Fiquei ferido diante do que, em principio, me parecia grande ingratidão da parte dos familiares de Burity, mas pensei depois: ora, não seria legitima a revolta da família de Burity e do próprio diante da minha versão inventada de que a vítima teria reagido à agressão iminente do agressor? Apenas me acautelei e guardei meu paletó, todo sujo de sangue de Burity, que ainda hoje guardo com as marcas de seu braço esquerdo em volta da gola e dos ombros, e passei a desafiar a quantos duvidassem disso. O paletó está num saco plástico, mofado, amarrotado e fedido, mas ali há o sangue de Burity, que é prova para desmoralizar e calar aos que pensam que dou meus calcanhares a pegar. Quem se habilita ao teste da mentira, do insulto e da honra?

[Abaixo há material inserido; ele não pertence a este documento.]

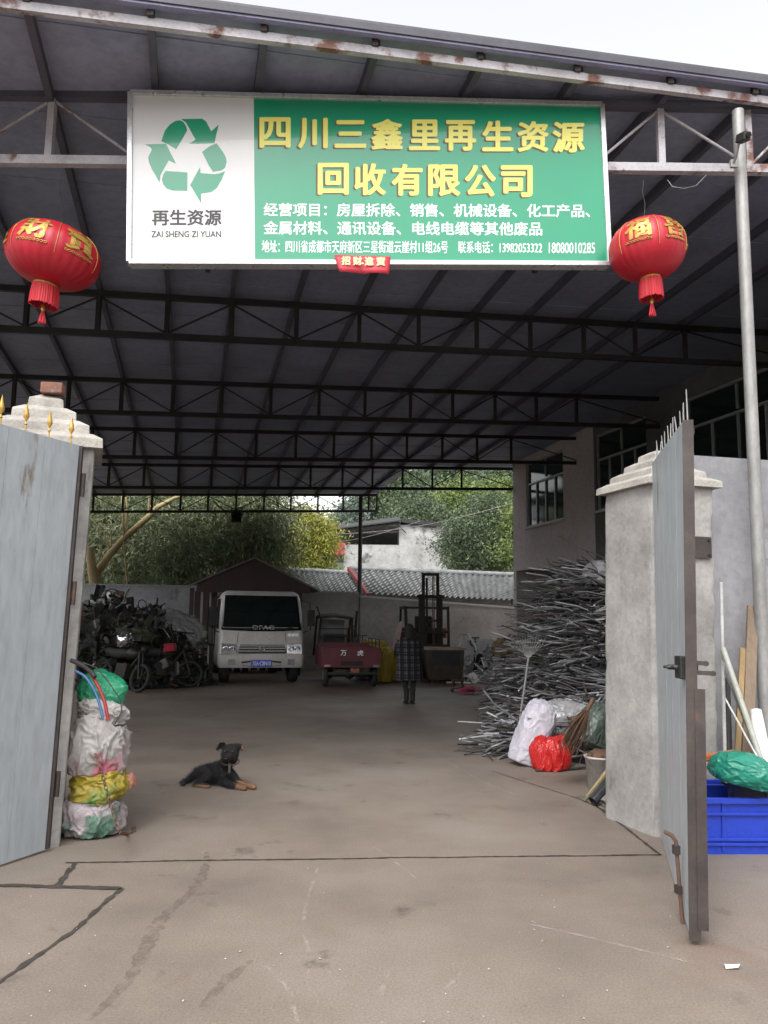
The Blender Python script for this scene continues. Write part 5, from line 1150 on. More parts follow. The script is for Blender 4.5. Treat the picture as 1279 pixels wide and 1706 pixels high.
for x, y in ((.078, .035), (-.036, .055)):
    mb = MB(); mb.tube([(x, y - .005, .29), (x, y, .18), (x, y - .01, .07), (x + .003, y + .03, .04), (x + .006, y + .11, .028)], [.058, .05, .046, .045, .036], 12); mb.box((x + .003, y + .035, .010), (.078, .21, .020)); mb.build('boot', m_black, per)
# ================================================================= TRUCK
def rrect(x, y0, y1, r, n=4):
    P = []
    for cx, cy, a0 in ((-x + r, y0 + r, math.pi), (x - r, y0 + r, 1.5 * math.pi), (x - r, y1 - r * .4, 0), (-x + r, y1 - r * .4, .5 * math.pi)):
        rr = r if cy < (y0 + y1) / 2 else r * .4
        for k in range(n + 1): a = a0 + math.pi / 2 * k / n; P.append((cx + (r - rr) * (1 if cx > 0 else -1) + rr * math.cos(a), cy + rr * math.sin(a)))
    return P
tp = G(431, 1141); truck = thing('truck', 'white light truck with blue number plate parked under the roof', 'truck', tp + V((0, .3, 0)), R(15)); truck.scale = (1.05, 1, 1)
m_tw = mat('dusty_white_paint', (.60, .575, .55), (.50, .47, .44), .38, 0, 2, spot=(.35, .31, .28), spot_thr=.66, spot_scale=3)
m_lamp = mat('lamp_glass', (.42, .42, .42), (.25, .25, .26), .12, .3, 9, fine=0, spec=.8); m_plate = mat('plate_blue', (.05, .12, .80), rough=.4, fine=0)
m_chrome = mat('chrome', (.55, .55, .56), rough=.18, metal=.9, fine=0)
lv = [(.38, .97, .02), (.45, .99, -.015), (.70, .995, -.02), (.74, .99, .01), (.95, .985, .03), (1.20, .975, .06), (1.30, .97, .085), (1.70, .955, .20), (2.06, .92, .32), (2.17, .88, .40), (2.235, .80, .55)]
mb = MB(); mb.loft([[V((x, y, z)) for x, y in rrect(hx, yf, 1.62 if z < 2.1 else 1.5, .11 if z > .5 else .1)] for z, hx, yf in lv], True); o = mb.build('cab', m_tw, truck)
def face(z):                                            # front face depth at a height
    for (za, _, ya), (zb, _, yb) in zip(lv[:-1], lv[1:]):
        if za <= z <= zb: return ya + (yb - ya) * (z - za) / (zb - za)
    return lv[-1][2]
def fpanel(pts, o, th, name, m, parent=truck, bevel=0):
    mb = MB(); n = len(pts); a = [V((x, face(z) - o, z)) for x, z in pts]; b = [p + V((0, th, 0)) for p in a]
    mb.add(a + b, [tuple(range(n)), tuple(range(n, 2 * n))[::-1]] + [(i, (i + 1) % n, n + (i + 1) % n, n + i) for i in range(n)]); return mb.build(name, m, parent, bevel=bevel)
def hxz(z):
    for (za, a, _), (zb, b, _) in zip(lv[:-1], lv[1:]):
        if za <= z <= zb: return a + (b - a) * (z - za) / (zb - za)
    return .8
def wrap(x, z): d = x - (hxz(z) - .11); return 0 if d <= 0 else .11 - math.sqrt(max(0, .0121 - min(d, .109) ** 2))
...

A minha inverdade circunstancial, criando uma versão para o crime do Gulliver, eu assumo para não diminuir e nem violentar a minha dignidade, e para que eu possa ter autoridade moral para desafiar os que, sem motivação decente ou justificável, pensam em me intimidar ou me calar.

 

Tião Lucena, o Tião medonho, me censura sem causa, em seu blog, pensando talvez que a nossa amizade lhe dá o direito ou a confiança de me provocar com uma injustiça recheada de inveracidades. Por quê Tião faz isso? É porque não citei ele e Luis Tôrres como os homens-bomba que detonaram RC, em artigo recente. Mas como poderia incluí-los e cometer tão grave infâmia, torpe injúria e caluniação tão vil? Quem acreditaria que Luis Tôrres e Tião medonho são capazes de afrontar ou pelo menos censurar Ricardo e seu governo? Desafiados a acreditar no que não lhes parecia crível, os matutos mais antigos diziam assim: – “Creia em Deus que é santo velho, home!”

 

Só não vou ficar com raiva de Tião e Luis Tôrres para não dá alegria a Ricardo Coutinho ou ter de trocá-los por ele. Isso seria uma troca muito desvantajosa para mim e para RC, porque nem eu quero nada com ele nem ele quer comigo – e esse é o aspecto mais justo da questão! Mas, se eu ficar com Tião e Lula, ao menos corro o risco de salvá-los da perdição, já que de RC não tenho a mais remota esperança. Nisso eu creio em Deus, o santo velho.